Правительство Национальной Обороны заставило повсюду выпустить их. Кто был не прав – рабочие или правительство? Конечно, это последнее. Оно не только было не право, оно совершило преступление, выпуская их. Почему же, кстати, оно не выпустило в то же время всех убийц, воров и преступников всякого рода, содержащихся в тюрьмах Франции? Какая разница между ними и бонапартистами? Я не вижу никакой, и если она и существует, то она целиком говорит в пользу уголовных преступников и против бонапартистов. Первые воровали, нападали, обижали, убивали отдельных людей. Часть последних совершила буквально те же самые преступления, и все вместе они ограбили, изнасиловали, обесчестили, убили, предали и продали Францию, целый народ. Какое преступление больше? Без сомнения – преступление бонапартистов.

Могло ли бы правительство Национальной Обороны причинить больше зла Франции, если бы оно освободило всех преступников и каторжников, заключенных в тюрьмах и работающих на каторге, – чем оно причинило ей тем, что уважало и заставляло других уважать свободу и собственность бонапартистов и оставляло их свободно довершать разрушение Франции? Нет, тысячу раз нет! Освобожденные каторжники убили бы несколько десятков, скажем, несколько сотен или даже несколько тысяч человек (пруссаки ежедневно убивают гораздо больше), затем они были бы быстро снова захвачены и заключены в тюрьму самим народом. Бонапартисты убивают народ, и стоит им дать делать это еще некоторое время, они посадят в тюрьму весь народ – всю Францию.

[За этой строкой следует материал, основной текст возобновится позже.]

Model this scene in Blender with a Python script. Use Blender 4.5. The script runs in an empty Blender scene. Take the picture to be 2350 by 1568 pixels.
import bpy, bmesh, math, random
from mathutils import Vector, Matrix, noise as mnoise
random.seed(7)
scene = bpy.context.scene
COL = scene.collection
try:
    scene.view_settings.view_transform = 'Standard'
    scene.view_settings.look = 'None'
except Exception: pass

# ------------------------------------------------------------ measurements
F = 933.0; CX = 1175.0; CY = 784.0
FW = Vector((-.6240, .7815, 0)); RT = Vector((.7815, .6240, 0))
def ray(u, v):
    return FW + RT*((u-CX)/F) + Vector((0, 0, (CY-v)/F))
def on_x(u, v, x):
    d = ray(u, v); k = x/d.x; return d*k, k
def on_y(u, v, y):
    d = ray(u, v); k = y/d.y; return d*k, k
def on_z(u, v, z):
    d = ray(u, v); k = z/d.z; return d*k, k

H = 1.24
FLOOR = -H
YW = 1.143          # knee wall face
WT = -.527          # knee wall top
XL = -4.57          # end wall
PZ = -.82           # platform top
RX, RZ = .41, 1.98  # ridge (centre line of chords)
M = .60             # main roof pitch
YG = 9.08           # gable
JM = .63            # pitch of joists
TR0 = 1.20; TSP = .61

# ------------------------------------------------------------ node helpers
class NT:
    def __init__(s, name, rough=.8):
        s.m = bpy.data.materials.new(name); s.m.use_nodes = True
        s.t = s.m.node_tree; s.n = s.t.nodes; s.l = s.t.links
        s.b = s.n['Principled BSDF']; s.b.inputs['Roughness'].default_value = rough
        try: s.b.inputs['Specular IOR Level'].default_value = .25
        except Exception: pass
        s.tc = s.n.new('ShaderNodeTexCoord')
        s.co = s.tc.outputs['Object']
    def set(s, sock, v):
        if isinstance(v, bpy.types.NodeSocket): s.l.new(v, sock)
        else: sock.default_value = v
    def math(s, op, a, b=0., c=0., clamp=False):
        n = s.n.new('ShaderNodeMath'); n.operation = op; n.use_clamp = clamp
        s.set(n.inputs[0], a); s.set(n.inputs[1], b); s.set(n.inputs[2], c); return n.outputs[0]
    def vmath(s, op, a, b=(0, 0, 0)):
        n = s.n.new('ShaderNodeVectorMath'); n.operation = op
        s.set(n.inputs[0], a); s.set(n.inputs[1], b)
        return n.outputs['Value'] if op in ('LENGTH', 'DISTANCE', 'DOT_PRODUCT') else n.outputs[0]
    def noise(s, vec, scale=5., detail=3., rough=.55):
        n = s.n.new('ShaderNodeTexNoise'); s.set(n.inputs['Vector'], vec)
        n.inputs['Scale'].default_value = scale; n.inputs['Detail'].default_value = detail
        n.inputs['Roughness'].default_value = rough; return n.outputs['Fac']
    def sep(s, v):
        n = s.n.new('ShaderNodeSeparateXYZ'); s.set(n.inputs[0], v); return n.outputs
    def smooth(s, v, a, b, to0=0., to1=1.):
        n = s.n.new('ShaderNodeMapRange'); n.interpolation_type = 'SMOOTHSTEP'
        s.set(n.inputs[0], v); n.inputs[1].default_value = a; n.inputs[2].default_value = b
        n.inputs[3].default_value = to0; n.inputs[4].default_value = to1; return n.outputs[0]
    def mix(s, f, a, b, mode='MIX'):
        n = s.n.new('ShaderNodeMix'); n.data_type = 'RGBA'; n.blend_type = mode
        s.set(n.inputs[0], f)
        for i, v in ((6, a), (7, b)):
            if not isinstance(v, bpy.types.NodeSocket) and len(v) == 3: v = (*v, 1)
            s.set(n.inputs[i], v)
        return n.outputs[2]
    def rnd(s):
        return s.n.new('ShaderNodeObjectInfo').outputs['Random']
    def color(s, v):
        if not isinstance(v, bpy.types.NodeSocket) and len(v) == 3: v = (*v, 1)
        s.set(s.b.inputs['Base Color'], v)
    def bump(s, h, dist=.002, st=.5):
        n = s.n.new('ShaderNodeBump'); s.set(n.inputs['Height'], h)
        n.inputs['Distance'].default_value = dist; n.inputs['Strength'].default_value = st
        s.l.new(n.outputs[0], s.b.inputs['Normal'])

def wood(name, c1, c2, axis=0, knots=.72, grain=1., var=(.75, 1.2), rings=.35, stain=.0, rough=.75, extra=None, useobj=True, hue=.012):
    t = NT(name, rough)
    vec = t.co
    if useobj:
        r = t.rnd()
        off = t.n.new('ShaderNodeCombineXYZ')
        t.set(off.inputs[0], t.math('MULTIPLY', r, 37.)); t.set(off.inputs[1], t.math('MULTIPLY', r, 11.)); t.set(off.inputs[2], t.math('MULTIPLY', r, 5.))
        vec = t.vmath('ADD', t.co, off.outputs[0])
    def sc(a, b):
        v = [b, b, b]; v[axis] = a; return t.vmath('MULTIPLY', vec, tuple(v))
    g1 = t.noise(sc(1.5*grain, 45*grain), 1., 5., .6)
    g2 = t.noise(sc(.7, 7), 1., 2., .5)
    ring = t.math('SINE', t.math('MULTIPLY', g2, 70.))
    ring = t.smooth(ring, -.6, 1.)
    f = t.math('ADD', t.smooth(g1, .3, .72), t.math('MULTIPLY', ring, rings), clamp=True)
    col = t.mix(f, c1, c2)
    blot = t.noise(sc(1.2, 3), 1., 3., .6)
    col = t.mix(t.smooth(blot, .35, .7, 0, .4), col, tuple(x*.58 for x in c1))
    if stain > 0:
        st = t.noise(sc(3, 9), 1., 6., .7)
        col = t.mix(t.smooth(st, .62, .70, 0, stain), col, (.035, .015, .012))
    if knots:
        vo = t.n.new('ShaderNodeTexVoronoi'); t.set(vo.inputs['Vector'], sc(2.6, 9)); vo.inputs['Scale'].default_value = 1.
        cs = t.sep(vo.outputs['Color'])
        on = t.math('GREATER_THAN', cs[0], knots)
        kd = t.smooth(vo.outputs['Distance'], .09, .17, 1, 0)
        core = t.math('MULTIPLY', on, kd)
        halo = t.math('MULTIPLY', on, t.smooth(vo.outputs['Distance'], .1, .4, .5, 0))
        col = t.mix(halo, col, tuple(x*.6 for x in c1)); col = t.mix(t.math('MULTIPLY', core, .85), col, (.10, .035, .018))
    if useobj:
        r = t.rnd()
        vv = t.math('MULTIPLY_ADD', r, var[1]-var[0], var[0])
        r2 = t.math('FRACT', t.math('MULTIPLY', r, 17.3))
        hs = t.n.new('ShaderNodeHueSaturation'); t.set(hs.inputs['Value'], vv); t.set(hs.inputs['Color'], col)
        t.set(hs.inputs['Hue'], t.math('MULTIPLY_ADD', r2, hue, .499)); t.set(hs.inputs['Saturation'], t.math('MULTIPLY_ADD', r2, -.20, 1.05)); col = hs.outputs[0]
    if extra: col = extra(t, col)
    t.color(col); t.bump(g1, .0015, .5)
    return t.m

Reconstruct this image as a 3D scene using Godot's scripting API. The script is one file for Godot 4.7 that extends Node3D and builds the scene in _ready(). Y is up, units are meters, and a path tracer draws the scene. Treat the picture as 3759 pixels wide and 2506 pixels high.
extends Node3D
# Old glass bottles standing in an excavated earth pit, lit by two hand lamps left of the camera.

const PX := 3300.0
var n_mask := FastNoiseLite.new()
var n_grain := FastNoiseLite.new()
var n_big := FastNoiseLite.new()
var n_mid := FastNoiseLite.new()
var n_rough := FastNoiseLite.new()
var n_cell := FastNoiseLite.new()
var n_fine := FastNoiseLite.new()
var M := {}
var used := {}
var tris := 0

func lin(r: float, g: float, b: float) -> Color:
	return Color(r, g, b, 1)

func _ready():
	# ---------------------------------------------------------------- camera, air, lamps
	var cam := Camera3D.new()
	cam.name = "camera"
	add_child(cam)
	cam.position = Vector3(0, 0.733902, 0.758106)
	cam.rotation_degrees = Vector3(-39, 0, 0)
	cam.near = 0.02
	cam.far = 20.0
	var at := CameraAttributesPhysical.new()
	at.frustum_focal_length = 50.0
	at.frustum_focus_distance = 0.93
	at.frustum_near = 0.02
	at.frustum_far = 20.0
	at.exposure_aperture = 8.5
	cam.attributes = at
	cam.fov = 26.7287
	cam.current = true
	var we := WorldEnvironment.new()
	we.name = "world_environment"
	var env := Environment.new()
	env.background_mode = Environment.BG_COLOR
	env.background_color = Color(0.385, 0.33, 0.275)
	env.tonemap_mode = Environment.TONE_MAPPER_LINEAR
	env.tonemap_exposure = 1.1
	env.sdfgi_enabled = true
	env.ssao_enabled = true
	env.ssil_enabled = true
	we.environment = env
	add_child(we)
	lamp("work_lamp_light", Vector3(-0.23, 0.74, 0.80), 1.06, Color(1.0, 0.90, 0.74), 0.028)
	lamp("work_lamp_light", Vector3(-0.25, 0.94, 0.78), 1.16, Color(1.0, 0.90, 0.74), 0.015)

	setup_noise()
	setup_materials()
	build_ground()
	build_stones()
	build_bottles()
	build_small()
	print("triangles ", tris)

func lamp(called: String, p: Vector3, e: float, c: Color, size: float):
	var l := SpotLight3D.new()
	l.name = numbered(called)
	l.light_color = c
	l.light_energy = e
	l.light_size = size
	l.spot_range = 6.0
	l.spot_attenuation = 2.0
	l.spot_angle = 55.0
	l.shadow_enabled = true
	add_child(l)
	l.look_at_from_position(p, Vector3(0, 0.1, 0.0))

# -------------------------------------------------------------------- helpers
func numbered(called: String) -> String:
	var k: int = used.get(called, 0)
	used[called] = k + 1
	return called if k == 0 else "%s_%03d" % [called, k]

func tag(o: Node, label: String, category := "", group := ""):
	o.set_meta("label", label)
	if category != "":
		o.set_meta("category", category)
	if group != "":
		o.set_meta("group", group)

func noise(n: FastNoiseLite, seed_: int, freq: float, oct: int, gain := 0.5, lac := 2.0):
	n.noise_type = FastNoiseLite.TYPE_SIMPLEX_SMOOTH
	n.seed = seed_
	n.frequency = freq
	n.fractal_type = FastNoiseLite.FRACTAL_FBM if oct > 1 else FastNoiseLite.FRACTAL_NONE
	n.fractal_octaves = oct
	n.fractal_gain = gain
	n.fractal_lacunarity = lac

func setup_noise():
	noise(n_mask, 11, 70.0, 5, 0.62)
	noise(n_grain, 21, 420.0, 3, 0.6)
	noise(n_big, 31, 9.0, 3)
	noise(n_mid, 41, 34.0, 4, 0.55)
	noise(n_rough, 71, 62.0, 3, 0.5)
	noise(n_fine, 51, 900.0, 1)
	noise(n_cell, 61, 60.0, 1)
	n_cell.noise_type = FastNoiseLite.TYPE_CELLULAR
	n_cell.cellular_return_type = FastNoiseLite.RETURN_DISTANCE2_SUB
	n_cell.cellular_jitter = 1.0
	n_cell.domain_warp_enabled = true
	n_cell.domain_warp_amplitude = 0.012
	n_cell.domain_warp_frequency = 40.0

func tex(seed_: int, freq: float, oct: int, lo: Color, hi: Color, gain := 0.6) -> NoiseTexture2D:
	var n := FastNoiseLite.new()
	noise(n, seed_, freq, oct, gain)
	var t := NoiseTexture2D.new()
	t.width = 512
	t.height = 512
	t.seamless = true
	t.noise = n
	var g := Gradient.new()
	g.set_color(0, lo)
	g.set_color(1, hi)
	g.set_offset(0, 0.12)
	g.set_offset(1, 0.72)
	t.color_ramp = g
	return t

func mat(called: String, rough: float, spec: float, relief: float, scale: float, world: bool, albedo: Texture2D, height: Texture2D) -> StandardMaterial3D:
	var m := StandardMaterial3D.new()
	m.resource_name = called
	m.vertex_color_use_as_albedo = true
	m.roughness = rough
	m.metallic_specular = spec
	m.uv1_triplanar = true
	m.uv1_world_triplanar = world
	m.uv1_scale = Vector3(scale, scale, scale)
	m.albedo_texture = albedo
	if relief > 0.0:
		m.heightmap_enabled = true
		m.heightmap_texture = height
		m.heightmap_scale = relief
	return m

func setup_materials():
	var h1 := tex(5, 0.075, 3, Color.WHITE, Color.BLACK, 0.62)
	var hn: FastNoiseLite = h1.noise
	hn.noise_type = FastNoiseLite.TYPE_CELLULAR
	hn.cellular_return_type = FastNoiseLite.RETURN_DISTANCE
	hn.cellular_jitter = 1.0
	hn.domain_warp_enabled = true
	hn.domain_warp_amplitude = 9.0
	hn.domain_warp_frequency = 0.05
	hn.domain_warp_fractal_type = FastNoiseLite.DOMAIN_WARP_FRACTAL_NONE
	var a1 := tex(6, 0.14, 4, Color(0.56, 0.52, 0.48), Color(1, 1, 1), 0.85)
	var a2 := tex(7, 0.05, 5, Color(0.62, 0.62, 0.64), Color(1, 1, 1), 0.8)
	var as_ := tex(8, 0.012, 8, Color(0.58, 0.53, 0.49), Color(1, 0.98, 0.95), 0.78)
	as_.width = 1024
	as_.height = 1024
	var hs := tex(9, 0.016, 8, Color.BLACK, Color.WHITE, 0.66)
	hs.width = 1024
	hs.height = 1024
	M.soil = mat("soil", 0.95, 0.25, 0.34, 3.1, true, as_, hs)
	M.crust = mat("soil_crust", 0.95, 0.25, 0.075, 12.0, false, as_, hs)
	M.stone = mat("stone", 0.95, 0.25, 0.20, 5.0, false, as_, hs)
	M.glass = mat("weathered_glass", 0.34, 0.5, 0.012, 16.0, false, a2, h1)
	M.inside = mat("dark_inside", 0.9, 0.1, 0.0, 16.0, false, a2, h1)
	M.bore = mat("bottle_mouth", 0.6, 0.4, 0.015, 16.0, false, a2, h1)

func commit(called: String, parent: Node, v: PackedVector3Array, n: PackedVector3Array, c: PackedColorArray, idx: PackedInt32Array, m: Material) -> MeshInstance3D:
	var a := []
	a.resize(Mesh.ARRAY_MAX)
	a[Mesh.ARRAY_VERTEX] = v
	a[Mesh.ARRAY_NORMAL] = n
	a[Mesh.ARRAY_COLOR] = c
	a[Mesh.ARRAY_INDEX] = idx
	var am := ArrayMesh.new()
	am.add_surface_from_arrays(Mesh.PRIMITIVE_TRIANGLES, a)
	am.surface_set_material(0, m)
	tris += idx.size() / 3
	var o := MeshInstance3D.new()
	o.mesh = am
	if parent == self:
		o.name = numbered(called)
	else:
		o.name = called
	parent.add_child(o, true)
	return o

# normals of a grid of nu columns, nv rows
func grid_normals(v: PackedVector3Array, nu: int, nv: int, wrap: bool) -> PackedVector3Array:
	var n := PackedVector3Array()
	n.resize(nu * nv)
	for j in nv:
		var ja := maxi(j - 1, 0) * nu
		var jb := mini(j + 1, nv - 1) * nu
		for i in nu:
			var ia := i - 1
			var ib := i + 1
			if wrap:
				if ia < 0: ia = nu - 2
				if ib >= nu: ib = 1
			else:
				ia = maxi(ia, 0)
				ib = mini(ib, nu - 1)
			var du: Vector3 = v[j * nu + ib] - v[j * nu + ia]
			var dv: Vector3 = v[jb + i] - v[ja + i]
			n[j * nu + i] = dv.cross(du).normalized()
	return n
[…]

Но как арестовать и удержать в тюрьме столько людей без всякого суда? О, за этим дело не станет! Лишь бы нашлось во Франции достаточное количество добросовестных судей, и лишь бы они дали себе труд порыться в старых законах прислужников Наполеона III, они, без сомнения, легко найдут, за что присудить три четверти их к каторге и многих даже к смерти, просто применяя к ним без всякой чрезвычайной строгости уголовный кодекс как он есть.